After this chilling revelation of the corruption of competence and the persecution of decency, Spencer abandoned Mississippi for Italy, which inspired two brief novels about women who escape abroad to victory. The Light in the Piazza, source of an unusually tasteful and subtle film, tensely relates an American mother's risky effort to marry her mentally retarded daughter to an attractive young Florentine despite her husband's misgivings and the Italian family's efforts to profit by the match. Knights and Dragons studies an American woman who has fled to Rome after her marriage collapses and who finds at last that human love demands too much of the individual to be worth the struggle, so that she frees herself—like Federico Fellini's Juliet of the Spirits—to become "a companion to cloud and sky."

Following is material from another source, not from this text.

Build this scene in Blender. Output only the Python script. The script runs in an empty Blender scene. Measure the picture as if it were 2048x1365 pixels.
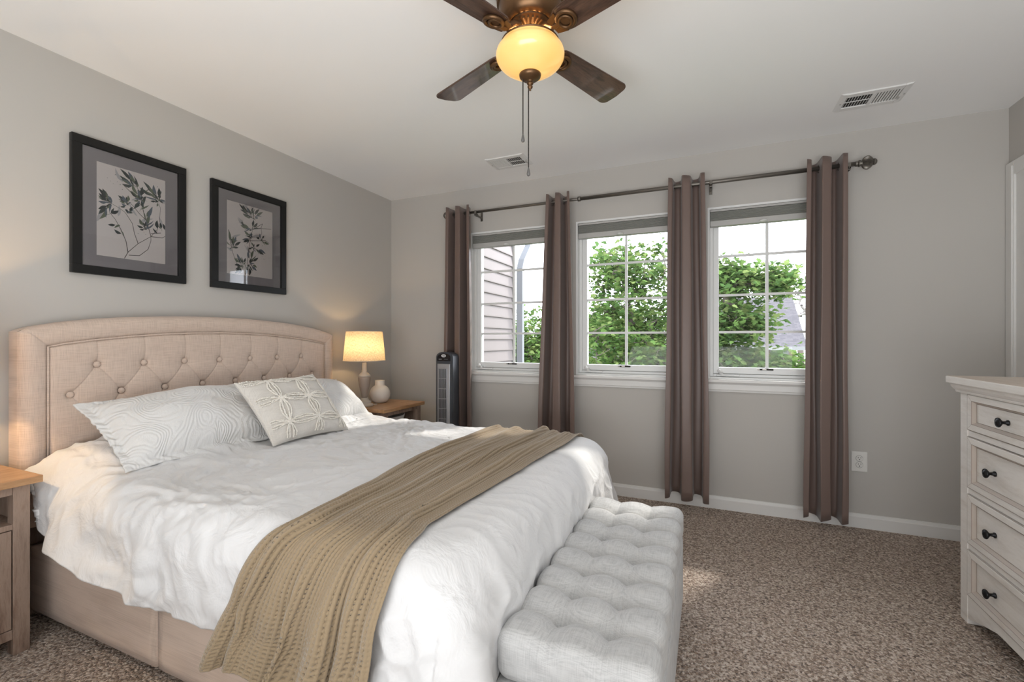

After these short, intense international novels, Spencer returned by stages to the United States and, at last, Mississippi. No Place for an Angel chronicles against an international background (Washington-Florida, Rome-Sicily and elsewhere) the intricate interrelationships of two married couples and their sprawling families and a young American sculptor, who dreams like Amos Dudley of angels. One wife says of her husband, "Jerry had to be great, and he almost made it." The novel is a mature, unsentimental account of characters that almost make it, only to find—as one put it—that "life keeps turning into a vacuum," though the author tempers the bleakness by suggesting that these people's children may find happiness by wanting less. The Snare concentrates on a woman who does at last "make it" by never seeking greatness. Julia Garrett's life in a New Orleans that the novelist pictures with special skill has been a search on "a many-branched road" for an identity from the time that her aimless father abandons her in the arms of better-placed relatives. Frustrated in efforts to achieve mature relationships, Julia realizes herself at last not through the vision of an angel, but the person of her own very real child.

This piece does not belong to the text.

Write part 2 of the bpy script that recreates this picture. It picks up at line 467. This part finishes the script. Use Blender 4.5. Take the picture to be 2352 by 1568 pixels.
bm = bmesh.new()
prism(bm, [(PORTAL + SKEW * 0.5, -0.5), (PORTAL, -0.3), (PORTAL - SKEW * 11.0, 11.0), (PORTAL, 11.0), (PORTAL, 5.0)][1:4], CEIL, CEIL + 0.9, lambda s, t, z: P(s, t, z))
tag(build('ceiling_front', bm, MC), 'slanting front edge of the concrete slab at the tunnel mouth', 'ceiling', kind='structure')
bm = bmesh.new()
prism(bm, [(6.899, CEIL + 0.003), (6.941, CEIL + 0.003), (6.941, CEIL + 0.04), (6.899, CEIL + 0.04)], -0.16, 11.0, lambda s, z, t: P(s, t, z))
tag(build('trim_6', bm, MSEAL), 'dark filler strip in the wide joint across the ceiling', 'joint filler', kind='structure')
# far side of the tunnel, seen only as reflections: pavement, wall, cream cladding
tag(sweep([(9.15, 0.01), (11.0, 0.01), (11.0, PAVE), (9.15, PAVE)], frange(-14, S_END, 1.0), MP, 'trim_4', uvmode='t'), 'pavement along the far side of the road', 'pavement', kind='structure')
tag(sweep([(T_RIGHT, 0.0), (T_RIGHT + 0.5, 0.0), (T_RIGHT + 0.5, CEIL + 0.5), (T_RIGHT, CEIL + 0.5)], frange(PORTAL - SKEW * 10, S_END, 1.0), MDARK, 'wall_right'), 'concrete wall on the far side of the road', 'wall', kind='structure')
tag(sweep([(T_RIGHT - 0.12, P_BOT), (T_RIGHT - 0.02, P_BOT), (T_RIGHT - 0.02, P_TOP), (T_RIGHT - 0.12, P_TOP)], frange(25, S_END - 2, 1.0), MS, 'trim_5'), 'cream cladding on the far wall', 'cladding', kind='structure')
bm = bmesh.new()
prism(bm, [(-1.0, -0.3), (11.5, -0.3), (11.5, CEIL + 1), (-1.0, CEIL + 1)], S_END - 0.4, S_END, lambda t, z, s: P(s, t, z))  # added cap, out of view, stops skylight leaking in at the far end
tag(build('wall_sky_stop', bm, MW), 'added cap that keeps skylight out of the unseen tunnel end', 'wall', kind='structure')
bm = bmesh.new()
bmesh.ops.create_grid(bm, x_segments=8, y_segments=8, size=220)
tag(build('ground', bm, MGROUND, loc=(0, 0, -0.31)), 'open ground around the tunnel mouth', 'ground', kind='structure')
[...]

After a long period during which she experimented with a variety of short stories, Spencer returned to Mississippi's Gulf Coast in The Salt Line; but the region is no longer Faulkner's gothic south nor the transitory plastic America that materialized after World War II. The Salt Line occurs after Hurricane Camille, which in 1969 devastated the modernizing region. We witness efforts to rebuild principally through three survivors—two of whom were former friends as college professors, the other a petty gangster—through whose own lives hurricanes have passed. While they blame "bad luck," they are what Scott Fitzgerald called "careless people." Just as residents of the hurricane-prone areas return to waiting out seasons nervously, these leading characters return to their old ways. At the end of the novel, Spencer holds out the possibility of "the bright redemption of love"; but the vision illuminating the novel is that love helps people endure, but not prevail. As Peggy Prenshaw points out, the Byronic central figure of The Salt Line faces the future asking the same question as Robert Frost's oven-bird—what to make of "a diminished thing."

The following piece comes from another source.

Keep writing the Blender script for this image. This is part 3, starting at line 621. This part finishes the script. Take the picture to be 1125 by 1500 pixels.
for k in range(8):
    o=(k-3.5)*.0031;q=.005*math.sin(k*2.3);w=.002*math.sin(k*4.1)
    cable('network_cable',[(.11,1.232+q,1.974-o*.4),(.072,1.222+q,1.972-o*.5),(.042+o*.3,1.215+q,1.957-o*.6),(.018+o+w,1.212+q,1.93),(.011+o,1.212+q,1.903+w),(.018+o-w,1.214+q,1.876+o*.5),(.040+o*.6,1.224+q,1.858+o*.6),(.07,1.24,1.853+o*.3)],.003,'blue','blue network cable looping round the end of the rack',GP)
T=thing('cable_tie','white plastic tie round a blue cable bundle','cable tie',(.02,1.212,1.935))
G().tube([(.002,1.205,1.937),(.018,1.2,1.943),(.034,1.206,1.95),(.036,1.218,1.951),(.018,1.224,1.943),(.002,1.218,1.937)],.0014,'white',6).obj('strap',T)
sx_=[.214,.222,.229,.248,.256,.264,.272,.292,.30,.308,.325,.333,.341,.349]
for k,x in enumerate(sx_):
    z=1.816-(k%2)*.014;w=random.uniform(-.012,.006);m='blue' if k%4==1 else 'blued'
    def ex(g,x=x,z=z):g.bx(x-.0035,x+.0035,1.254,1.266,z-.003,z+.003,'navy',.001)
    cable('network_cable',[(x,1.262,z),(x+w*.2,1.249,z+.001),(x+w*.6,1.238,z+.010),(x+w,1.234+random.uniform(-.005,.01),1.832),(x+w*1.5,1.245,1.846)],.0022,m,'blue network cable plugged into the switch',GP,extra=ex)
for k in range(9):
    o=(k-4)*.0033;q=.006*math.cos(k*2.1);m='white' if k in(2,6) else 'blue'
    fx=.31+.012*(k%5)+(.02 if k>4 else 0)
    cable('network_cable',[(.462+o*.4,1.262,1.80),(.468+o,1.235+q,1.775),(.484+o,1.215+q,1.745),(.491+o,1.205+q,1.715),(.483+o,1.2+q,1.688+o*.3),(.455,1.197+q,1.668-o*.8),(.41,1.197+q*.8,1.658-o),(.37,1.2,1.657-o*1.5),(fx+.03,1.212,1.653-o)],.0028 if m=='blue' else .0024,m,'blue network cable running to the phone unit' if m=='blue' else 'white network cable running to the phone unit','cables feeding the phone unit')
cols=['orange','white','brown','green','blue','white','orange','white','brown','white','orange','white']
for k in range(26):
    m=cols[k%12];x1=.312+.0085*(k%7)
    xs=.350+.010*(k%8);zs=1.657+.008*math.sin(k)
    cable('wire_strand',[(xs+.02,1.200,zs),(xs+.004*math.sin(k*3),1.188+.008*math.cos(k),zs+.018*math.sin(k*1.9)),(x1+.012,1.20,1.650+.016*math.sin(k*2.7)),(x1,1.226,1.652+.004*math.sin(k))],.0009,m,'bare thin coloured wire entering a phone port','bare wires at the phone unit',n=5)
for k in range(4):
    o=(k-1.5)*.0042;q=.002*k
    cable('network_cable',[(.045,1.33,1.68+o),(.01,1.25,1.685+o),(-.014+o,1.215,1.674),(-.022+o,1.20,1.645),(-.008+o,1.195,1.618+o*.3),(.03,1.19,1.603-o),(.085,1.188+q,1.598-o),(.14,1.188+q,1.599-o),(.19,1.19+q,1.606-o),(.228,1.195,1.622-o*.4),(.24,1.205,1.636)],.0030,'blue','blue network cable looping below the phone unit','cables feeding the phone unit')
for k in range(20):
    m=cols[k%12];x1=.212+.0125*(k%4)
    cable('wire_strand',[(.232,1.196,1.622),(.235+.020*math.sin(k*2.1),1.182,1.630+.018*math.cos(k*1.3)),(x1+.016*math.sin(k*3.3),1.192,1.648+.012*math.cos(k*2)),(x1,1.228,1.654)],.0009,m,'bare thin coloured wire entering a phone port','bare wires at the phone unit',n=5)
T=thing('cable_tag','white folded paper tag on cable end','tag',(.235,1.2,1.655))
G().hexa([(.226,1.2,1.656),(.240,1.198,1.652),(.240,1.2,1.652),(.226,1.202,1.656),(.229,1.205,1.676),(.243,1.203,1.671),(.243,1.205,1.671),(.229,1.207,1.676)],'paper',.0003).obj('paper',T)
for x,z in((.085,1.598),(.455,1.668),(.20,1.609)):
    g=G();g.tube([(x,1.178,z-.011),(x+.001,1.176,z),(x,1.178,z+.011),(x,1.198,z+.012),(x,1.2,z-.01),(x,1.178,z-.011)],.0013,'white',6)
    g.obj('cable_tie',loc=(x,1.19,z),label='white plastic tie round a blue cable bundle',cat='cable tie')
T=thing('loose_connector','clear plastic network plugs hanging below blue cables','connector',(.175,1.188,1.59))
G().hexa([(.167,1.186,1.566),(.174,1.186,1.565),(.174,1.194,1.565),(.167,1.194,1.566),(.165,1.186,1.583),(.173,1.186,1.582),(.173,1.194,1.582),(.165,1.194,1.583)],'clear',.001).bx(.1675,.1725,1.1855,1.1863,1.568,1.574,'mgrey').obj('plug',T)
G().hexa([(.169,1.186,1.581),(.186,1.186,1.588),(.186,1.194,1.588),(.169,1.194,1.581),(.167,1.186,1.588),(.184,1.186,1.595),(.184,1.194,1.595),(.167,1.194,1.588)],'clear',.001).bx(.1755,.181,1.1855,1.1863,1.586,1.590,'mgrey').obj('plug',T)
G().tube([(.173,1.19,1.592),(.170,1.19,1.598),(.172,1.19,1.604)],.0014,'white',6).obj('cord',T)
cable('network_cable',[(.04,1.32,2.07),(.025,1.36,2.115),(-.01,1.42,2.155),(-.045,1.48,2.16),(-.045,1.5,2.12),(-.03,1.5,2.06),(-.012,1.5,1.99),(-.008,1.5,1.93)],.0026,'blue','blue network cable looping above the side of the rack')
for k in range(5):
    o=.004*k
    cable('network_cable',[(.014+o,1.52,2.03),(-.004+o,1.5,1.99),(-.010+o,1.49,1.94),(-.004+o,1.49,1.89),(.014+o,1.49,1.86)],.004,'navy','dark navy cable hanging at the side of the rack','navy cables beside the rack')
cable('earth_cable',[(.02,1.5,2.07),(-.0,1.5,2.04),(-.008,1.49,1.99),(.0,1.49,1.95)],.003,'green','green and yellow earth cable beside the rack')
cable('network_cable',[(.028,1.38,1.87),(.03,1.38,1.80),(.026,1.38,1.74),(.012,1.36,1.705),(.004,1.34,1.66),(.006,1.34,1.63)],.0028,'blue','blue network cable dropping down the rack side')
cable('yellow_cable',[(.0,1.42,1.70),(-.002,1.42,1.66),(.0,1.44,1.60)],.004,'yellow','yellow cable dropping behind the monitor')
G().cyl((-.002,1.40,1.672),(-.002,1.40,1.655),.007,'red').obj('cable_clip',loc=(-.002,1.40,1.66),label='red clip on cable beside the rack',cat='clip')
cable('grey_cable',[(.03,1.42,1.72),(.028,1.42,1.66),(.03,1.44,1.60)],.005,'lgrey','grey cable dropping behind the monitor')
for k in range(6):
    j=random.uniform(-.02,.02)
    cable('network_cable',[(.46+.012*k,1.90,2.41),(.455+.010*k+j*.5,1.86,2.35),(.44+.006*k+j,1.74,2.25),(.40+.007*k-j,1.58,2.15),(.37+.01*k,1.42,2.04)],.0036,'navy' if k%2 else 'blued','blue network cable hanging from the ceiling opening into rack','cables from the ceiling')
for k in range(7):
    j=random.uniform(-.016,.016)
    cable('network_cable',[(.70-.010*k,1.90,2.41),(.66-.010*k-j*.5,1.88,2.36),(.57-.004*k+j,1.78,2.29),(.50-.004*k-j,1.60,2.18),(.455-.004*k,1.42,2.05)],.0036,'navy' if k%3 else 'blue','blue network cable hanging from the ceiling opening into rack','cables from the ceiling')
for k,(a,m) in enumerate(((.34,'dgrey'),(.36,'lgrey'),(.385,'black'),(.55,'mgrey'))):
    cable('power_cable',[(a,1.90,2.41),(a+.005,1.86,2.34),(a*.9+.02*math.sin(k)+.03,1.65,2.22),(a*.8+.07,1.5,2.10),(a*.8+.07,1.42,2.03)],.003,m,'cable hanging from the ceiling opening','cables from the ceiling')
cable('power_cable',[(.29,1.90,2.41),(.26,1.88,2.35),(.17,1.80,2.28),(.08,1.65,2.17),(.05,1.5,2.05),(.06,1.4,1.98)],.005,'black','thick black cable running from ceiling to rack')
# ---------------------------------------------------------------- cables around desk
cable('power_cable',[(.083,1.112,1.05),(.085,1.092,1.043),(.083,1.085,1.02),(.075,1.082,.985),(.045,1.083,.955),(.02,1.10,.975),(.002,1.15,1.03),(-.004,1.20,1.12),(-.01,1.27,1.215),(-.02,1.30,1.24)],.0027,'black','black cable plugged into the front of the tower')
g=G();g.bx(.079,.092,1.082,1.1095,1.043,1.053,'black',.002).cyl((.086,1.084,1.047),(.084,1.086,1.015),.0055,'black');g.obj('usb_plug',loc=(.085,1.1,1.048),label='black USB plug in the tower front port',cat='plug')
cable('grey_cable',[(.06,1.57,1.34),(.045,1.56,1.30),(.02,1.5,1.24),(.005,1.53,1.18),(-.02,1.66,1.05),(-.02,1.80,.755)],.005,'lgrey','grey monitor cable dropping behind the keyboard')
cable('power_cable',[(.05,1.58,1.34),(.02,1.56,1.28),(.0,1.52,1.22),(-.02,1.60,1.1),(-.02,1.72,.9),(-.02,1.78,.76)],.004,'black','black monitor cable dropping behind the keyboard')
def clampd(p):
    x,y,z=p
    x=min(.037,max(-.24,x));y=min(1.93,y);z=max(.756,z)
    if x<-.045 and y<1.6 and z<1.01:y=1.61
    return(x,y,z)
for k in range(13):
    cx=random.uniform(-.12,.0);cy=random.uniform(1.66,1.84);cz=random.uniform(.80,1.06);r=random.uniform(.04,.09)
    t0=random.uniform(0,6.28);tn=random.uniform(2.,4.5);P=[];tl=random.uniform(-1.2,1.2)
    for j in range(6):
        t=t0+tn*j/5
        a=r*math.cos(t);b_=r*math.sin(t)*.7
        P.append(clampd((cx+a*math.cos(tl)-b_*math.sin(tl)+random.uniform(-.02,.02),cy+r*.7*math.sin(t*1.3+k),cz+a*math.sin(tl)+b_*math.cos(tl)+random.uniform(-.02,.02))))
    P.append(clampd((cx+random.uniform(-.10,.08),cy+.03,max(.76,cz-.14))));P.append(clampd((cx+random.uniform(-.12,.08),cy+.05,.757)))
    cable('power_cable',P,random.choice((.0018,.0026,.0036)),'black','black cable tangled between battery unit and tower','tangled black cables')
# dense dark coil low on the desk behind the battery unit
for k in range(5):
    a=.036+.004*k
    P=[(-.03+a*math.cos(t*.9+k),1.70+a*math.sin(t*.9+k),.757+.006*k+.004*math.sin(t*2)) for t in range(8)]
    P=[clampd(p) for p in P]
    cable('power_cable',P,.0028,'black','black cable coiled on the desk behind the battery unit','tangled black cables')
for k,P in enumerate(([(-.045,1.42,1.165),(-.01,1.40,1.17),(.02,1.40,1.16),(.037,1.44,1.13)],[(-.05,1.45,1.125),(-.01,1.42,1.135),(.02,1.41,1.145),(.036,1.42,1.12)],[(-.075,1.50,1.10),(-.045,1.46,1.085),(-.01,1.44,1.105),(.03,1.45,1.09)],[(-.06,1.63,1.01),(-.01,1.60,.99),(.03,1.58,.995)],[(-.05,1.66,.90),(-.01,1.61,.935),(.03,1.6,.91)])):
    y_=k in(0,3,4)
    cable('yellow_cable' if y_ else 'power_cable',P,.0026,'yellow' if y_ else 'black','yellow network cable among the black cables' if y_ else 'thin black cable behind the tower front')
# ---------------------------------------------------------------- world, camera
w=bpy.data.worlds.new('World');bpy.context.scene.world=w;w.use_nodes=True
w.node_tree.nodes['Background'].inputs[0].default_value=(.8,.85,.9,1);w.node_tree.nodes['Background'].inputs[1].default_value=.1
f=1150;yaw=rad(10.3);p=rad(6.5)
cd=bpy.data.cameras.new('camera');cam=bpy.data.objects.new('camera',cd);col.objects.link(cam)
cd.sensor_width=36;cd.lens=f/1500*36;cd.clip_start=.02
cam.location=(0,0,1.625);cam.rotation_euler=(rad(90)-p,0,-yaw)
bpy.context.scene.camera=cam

With The Night Travellers, Spencer suggested one solution: take a Southern character and move her out of the South. The fact that Mary Kerr Harbison came from an aristocratic Southern family is only part of her story, though perhaps it informs some of her gullibility. Pulled into a deeply emotional relationship with a left-wing social activist, Jefferson Blaise, she is ultimately forced to go with him as a fugitive to Toronto. Their love is intense and almost all-powerful, and this makes the tragedy of their story all the more compelling.